What to produce — Retype the material word for word.

#####

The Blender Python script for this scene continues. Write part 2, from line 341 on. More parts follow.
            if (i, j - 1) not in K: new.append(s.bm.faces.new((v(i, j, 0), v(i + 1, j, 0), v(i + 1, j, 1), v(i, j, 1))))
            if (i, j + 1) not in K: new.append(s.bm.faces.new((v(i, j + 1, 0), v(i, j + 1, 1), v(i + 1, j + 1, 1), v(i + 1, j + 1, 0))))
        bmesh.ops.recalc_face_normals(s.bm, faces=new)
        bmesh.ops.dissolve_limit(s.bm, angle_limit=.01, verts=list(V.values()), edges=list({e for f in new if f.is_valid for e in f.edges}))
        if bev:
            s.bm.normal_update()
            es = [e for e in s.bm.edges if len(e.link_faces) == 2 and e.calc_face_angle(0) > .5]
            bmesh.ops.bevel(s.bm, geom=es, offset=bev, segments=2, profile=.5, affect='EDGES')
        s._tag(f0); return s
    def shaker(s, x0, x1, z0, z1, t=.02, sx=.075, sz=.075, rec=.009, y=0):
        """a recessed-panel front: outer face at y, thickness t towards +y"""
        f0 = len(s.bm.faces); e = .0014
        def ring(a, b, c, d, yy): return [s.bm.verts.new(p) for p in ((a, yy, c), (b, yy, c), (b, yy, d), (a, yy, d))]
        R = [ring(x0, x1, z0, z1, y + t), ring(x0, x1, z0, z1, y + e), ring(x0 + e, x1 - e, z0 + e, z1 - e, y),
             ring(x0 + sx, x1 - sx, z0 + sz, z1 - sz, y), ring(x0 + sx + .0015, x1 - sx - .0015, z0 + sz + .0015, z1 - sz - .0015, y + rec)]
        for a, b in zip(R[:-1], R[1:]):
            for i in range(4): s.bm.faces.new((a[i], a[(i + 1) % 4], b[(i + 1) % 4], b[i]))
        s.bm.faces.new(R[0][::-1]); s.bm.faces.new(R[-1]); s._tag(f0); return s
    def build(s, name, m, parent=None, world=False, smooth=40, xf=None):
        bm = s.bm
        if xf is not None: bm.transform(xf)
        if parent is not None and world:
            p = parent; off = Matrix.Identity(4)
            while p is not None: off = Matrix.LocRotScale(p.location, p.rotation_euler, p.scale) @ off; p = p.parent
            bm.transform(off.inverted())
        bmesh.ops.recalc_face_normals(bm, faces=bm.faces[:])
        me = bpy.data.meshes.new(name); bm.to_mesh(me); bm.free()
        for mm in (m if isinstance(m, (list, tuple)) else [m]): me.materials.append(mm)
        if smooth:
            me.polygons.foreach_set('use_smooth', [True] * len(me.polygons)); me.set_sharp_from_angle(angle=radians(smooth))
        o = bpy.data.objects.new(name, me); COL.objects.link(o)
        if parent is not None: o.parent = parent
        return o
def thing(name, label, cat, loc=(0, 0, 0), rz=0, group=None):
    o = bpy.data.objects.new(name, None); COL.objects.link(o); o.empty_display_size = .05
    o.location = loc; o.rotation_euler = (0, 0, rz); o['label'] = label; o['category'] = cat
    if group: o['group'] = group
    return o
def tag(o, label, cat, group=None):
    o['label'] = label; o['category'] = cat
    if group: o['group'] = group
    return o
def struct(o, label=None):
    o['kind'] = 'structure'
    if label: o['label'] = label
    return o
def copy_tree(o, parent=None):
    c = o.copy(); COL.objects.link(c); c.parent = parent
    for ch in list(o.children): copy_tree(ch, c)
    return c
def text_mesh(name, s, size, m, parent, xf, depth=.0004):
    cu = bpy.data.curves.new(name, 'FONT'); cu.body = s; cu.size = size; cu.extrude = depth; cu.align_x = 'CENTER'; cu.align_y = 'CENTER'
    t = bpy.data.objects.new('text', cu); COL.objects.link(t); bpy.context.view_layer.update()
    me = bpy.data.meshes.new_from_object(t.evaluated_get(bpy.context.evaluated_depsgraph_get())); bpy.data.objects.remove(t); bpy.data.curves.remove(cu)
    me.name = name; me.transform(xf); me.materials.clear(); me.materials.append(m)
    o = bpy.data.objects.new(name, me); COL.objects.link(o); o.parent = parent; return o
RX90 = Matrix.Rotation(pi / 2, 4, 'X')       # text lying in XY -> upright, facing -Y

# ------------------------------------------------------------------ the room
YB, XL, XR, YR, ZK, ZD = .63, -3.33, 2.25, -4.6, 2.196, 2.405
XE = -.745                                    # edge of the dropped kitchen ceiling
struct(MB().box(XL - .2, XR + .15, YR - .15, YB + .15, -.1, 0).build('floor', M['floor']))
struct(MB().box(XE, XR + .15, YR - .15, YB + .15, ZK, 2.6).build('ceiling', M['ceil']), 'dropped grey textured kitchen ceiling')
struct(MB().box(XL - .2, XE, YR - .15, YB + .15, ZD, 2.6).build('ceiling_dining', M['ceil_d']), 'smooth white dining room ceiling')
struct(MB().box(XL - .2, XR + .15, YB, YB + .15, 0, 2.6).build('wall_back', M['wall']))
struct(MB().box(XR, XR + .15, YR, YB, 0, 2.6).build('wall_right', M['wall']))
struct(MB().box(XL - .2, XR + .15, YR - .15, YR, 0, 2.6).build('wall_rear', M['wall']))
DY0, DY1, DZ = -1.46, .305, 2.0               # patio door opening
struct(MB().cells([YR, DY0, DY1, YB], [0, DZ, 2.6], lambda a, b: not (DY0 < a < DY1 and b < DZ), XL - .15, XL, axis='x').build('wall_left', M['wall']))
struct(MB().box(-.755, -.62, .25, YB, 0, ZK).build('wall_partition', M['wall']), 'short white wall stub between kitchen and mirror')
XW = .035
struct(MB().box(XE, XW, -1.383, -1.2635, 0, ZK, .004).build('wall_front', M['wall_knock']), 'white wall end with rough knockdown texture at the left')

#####

The result —
The Blender Python script for this scene continues. Write part 2, from line 341 on. More parts follow.
            if (i, j - 1) not in K: new.append(s.bm.faces.new((v(i, j, 0), v(i + 1, j, 0), v(i + 1, j, 1), v(i, j, 1))))
            if (i, j + 1) not in K: new.append(s.bm.faces.new((v(i, j + 1, 0), v(i, j + 1, 1), v(i + 1, j + 1, 1), v(i + 1, j + 1, 0))))
        bmesh.ops.recalc_face_normals(s.bm, faces=new)
        bmesh.ops.dissolve_limit(s.bm, angle_limit=.01, verts=list(V.values()), edges=list({e for f in new if f.is_valid for e in f.edges}))
        if bev:
            s.bm.normal_update()
            es = [e for e in s.bm.edges if len(e.link_faces) == 2 and e.calc_face_angle(0) > .5]
            bmesh.ops.bevel(s.bm, geom=es, offset=bev, segments=2, profile=.5, affect='EDGES')
        s._tag(f0); return s
    def shaker(s, x0, x1, z0, z1, t=.02, sx=.075, sz=.075, rec=.009, y=0):
        """a recessed-panel front: outer face at y, thickness t towards +y"""
        f0 = len(s.bm.faces); e = .0014
        def ring(a, b, c, d, yy): return [s.bm.verts.new(p) for p in ((a, yy, c), (b, yy, c), (b, yy, d), (a, yy, d))]
        R = [ring(x0, x1, z0, z1, y + t), ring(x0, x1, z0, z1, y + e), ring(x0 + e, x1 - e, z0 + e, z1 - e, y),
             ring(x0 + sx, x1 - sx, z0 + sz, z1 - sz, y), ring(x0 + sx + .0015, x1 - sx - .0015, z0 + sz + .0015, z1 - sz - .0015, y + rec)]
        for a, b in zip(R[:-1], R[1:]):
            for i in range(4): s.bm.faces.new((a[i], a[(i + 1) % 4], b[(i + 1) % 4], b[i]))
        s.bm.faces.new(R[0][::-1]); s.bm.faces.new(R[-1]); s._tag(f0); return s
    def build(s, name, m, parent=None, world=False, smooth=40, xf=None):
        bm = s.bm
        if xf is not None: bm.transform(xf)
        if parent is not None and world:
            p = parent; off = Matrix.Identity(4)
            while p is not None: off = Matrix.LocRotScale(p.location, p.rotation_euler, p.scale) @ off; p = p.parent
            bm.transform(off.inverted())
        bmesh.ops.recalc_face_normals(bm, faces=bm.faces[:])
        me = bpy.data.meshes.new(name); bm.to_mesh(me); bm.free()
        for mm in (m if isinstance(m, (list, tuple)) else [m]): me.materials.append(mm)
        if smooth:
            me.polygons.foreach_set('use_smooth', [True] * len(me.polygons)); me.set_sharp_from_angle(angle=radians(smooth))
        o = bpy.data.objects.new(name, me); COL.objects.link(o)
        if parent is not None: o.parent = parent
        return o
def thing(name, label, cat, loc=(0, 0, 0), rz=0, group=None):
    o = bpy.data.objects.new(name, None); COL.objects.link(o); o.empty_display_size = .05
    o.location = loc; o.rotation_euler = (0, 0, rz); o['label'] = label; o['category'] = cat
    if group: o['group'] = group
    return o
def tag(o, label, cat, group=None):
    o['label'] = label; o['category'] = cat
    if group: o['group'] = group
    return o
def struct(o, label=None):
    o['kind'] = 'structure'
    if label: o['label'] = label
    return o
def copy_tree(o, parent=None):
    c = o.copy(); COL.objects.link(c); c.parent = parent
    for ch in list(o.children): copy_tree(ch, c)
    return c
def text_mesh(name, s, size, m, parent, xf, depth=.0004):
    cu = bpy.data.curves.new(name, 'FONT'); cu.body = s; cu.size = size; cu.extrude = depth; cu.align_x = 'CENTER'; cu.align_y = 'CENTER'
    t = bpy.data.objects.new('text', cu); COL.objects.link(t); bpy.context.view_layer.update()
    me = bpy.data.meshes.new_from_object(t.evaluated_get(bpy.context.evaluated_depsgraph_get())); bpy.data.objects.remove(t); bpy.data.curves.remove(cu)
    me.name = name; me.transform(xf); me.materials.clear(); me.materials.append(m)
    o = bpy.data.objects.new(name, me); COL.objects.link(o); o.parent = parent; return o
RX90 = Matrix.Rotation(pi / 2, 4, 'X')       # text lying in XY -> upright, facing -Y

# ------------------------------------------------------------------ the room
YB, XL, XR, YR, ZK, ZD = .63, -3.33, 2.25, -4.6, 2.196, 2.405
XE = -.745                                    # edge of the dropped kitchen ceiling
struct(MB().box(XL - .2, XR + .15, YR - .15, YB + .15, -.1, 0).build('floor', M['floor']))
struct(MB().box(XE, XR + .15, YR - .15, YB + .15, ZK, 2.6).build('ceiling', M['ceil']), 'dropped grey textured kitchen ceiling')
struct(MB().box(XL - .2, XE, YR - .15, YB + .15, ZD, 2.6).build('ceiling_dining', M['ceil_d']), 'smooth white dining room ceiling')
struct(MB().box(XL - .2, XR + .15, YB, YB + .15, 0, 2.6).build('wall_back', M['wall']))
struct(MB().box(XR, XR + .15, YR, YB, 0, 2.6).build('wall_right', M['wall']))
struct(MB().box(XL - .2, XR + .15, YR - .15, YR, 0, 2.6).build('wall_rear', M['wall']))
DY0, DY1, DZ = -1.46, .305, 2.0               # patio door opening
struct(MB().cells([YR, DY0, DY1, YB], [0, DZ, 2.6], lambda a, b: not (DY0 < a < DY1 and b < DZ), XL - .15, XL, axis='x').build('wall_left', M['wall']))
struct(MB().box(-.755, -.62, .25, YB, 0, ZK).build('wall_partition', M['wall']), 'short white wall stub between kitchen and mirror')
XW = .035
struct(MB().box(XE, XW, -1.383, -1.2635, 0, ZK, .004).build('wall_front', M['wall_knock']), 'white wall end with rough knockdown texture at the left')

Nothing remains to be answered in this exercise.